DATA EXCERPT =
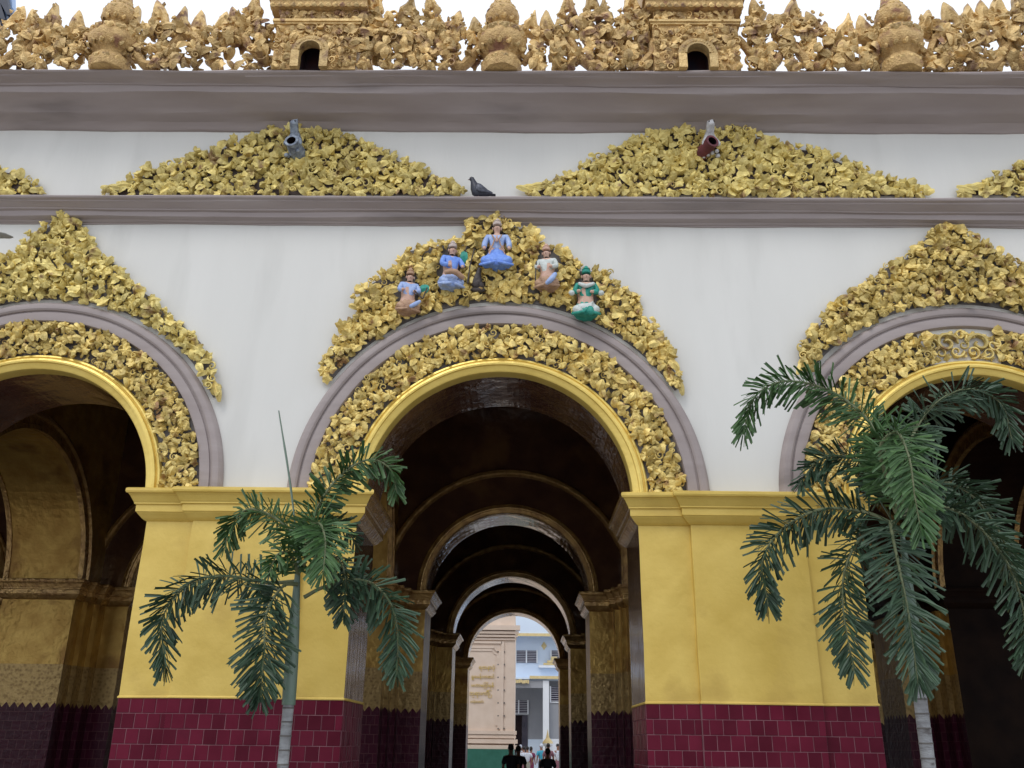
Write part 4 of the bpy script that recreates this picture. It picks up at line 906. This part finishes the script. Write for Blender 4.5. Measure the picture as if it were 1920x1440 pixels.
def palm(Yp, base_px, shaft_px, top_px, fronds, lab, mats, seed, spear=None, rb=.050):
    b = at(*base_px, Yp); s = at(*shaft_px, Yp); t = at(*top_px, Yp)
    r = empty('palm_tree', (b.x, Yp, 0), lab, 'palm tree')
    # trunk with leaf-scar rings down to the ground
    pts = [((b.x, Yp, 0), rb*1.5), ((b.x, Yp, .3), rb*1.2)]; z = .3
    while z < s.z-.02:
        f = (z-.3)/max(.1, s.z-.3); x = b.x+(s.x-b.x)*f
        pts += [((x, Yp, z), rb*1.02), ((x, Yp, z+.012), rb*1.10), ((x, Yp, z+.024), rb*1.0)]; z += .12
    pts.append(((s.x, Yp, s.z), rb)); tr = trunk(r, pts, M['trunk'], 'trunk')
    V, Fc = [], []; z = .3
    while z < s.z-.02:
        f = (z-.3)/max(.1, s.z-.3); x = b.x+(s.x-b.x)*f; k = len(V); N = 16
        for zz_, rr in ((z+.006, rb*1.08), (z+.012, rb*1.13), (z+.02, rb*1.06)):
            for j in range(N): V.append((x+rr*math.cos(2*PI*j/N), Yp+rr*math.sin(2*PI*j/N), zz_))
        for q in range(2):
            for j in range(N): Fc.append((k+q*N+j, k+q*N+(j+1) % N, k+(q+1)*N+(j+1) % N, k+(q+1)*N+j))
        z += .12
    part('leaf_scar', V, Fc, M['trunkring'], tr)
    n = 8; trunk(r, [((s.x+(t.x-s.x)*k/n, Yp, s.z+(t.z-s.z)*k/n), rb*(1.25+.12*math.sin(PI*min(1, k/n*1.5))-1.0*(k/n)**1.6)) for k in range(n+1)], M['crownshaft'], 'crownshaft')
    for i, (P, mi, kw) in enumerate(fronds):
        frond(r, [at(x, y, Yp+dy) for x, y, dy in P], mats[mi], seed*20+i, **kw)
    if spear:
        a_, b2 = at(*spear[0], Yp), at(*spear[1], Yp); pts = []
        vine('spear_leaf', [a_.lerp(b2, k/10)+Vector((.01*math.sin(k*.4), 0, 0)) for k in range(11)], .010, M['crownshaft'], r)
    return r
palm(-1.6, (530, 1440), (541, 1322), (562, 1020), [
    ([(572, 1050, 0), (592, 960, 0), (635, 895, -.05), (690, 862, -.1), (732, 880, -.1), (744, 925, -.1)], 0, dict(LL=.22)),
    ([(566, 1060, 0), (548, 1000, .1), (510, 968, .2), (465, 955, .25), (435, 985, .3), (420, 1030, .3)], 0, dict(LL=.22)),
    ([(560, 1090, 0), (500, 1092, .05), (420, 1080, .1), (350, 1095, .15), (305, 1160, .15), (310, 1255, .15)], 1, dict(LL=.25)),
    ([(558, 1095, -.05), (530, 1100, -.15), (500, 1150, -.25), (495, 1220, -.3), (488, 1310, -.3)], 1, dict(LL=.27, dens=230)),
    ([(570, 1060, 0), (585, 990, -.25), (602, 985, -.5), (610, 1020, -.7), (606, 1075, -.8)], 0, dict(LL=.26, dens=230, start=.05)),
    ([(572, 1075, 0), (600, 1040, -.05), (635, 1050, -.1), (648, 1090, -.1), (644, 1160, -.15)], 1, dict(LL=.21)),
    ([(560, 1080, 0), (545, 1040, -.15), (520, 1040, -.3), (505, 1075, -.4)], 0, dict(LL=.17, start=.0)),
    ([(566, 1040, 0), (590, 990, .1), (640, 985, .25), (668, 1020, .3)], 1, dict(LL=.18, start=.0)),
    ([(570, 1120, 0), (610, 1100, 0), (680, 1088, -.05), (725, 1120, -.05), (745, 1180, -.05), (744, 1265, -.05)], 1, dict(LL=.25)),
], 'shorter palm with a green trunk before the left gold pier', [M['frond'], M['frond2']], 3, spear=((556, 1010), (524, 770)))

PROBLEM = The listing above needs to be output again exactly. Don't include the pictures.

RESPONSE BELOW =
Write part 4 of the bpy script that recreates this picture. It picks up at line 906. This part finishes the script. Write for Blender 4.5. Measure the picture as if it were 1920x1440 pixels.
def palm(Yp, base_px, shaft_px, top_px, fronds, lab, mats, seed, spear=None, rb=.050):
    b = at(*base_px, Yp); s = at(*shaft_px, Yp); t = at(*top_px, Yp)
    r = empty('palm_tree', (b.x, Yp, 0), lab, 'palm tree')
    # trunk with leaf-scar rings down to the ground
    pts = [((b.x, Yp, 0), rb*1.5), ((b.x, Yp, .3), rb*1.2)]; z = .3
    while z < s.z-.02:
        f = (z-.3)/max(.1, s.z-.3); x = b.x+(s.x-b.x)*f
        pts += [((x, Yp, z), rb*1.02), ((x, Yp, z+.012), rb*1.10), ((x, Yp, z+.024), rb*1.0)]; z += .12
    pts.append(((s.x, Yp, s.z), rb)); tr = trunk(r, pts, M['trunk'], 'trunk')
    V, Fc = [], []; z = .3
    while z < s.z-.02:
        f = (z-.3)/max(.1, s.z-.3); x = b.x+(s.x-b.x)*f; k = len(V); N = 16
        for zz_, rr in ((z+.006, rb*1.08), (z+.012, rb*1.13), (z+.02, rb*1.06)):
            for j in range(N): V.append((x+rr*math.cos(2*PI*j/N), Yp+rr*math.sin(2*PI*j/N), zz_))
        for q in range(2):
            for j in range(N): Fc.append((k+q*N+j, k+q*N+(j+1) % N, k+(q+1)*N+(j+1) % N, k+(q+1)*N+j))
        z += .12
    part('leaf_scar', V, Fc, M['trunkring'], tr)
    n = 8; trunk(r, [((s.x+(t.x-s.x)*k/n, Yp, s.z+(t.z-s.z)*k/n), rb*(1.25+.12*math.sin(PI*min(1, k/n*1.5))-1.0*(k/n)**1.6)) for k in range(n+1)], M['crownshaft'], 'crownshaft')
    for i, (P, mi, kw) in enumerate(fronds):
        frond(r, [at(x, y, Yp+dy) for x, y, dy in P], mats[mi], seed*20+i, **kw)
    if spear:
        a_, b2 = at(*spear[0], Yp), at(*spear[1], Yp); pts = []
        vine('spear_leaf', [a_.lerp(b2, k/10)+Vector((.01*math.sin(k*.4), 0, 0)) for k in range(11)], .010, M['crownshaft'], r)
    return r
palm(-1.6, (530, 1440), (541, 1322), (562, 1020), [
    ([(572, 1050, 0), (592, 960, 0), (635, 895, -.05), (690, 862, -.1), (732, 880, -.1), (744, 925, -.1)], 0, dict(LL=.22)),
    ([(566, 1060, 0), (548, 1000, .1), (510, 968, .2), (465, 955, .25), (435, 985, .3), (420, 1030, .3)], 0, dict(LL=.22)),
    ([(560, 1090, 0), (500, 1092, .05), (420, 1080, .1), (350, 1095, .15), (305, 1160, .15), (310, 1255, .15)], 1, dict(LL=.25)),
    ([(558, 1095, -.05), (530, 1100, -.15), (500, 1150, -.25), (495, 1220, -.3), (488, 1310, -.3)], 1, dict(LL=.27, dens=230)),
    ([(570, 1060, 0), (585, 990, -.25), (602, 985, -.5), (610, 1020, -.7), (606, 1075, -.8)], 0, dict(LL=.26, dens=230, start=.05)),
    ([(572, 1075, 0), (600, 1040, -.05), (635, 1050, -.1), (648, 1090, -.1), (644, 1160, -.15)], 1, dict(LL=.21)),
    ([(560, 1080, 0), (545, 1040, -.15), (520, 1040, -.3), (505, 1075, -.4)], 0, dict(LL=.17, start=.0)),
    ([(566, 1040, 0), (590, 990, .1), (640, 985, .25), (668, 1020, .3)], 1, dict(LL=.18, start=.0)),
    ([(570, 1120, 0), (610, 1100, 0), (680, 1088, -.05), (725, 1120, -.05), (745, 1180, -.05), (744, 1265, -.05)], 1, dict(LL=.25)),
], 'shorter palm with a green trunk before the left gold pier', [M['frond'], M['frond2']], 3, spear=((556, 1010), (524, 770)))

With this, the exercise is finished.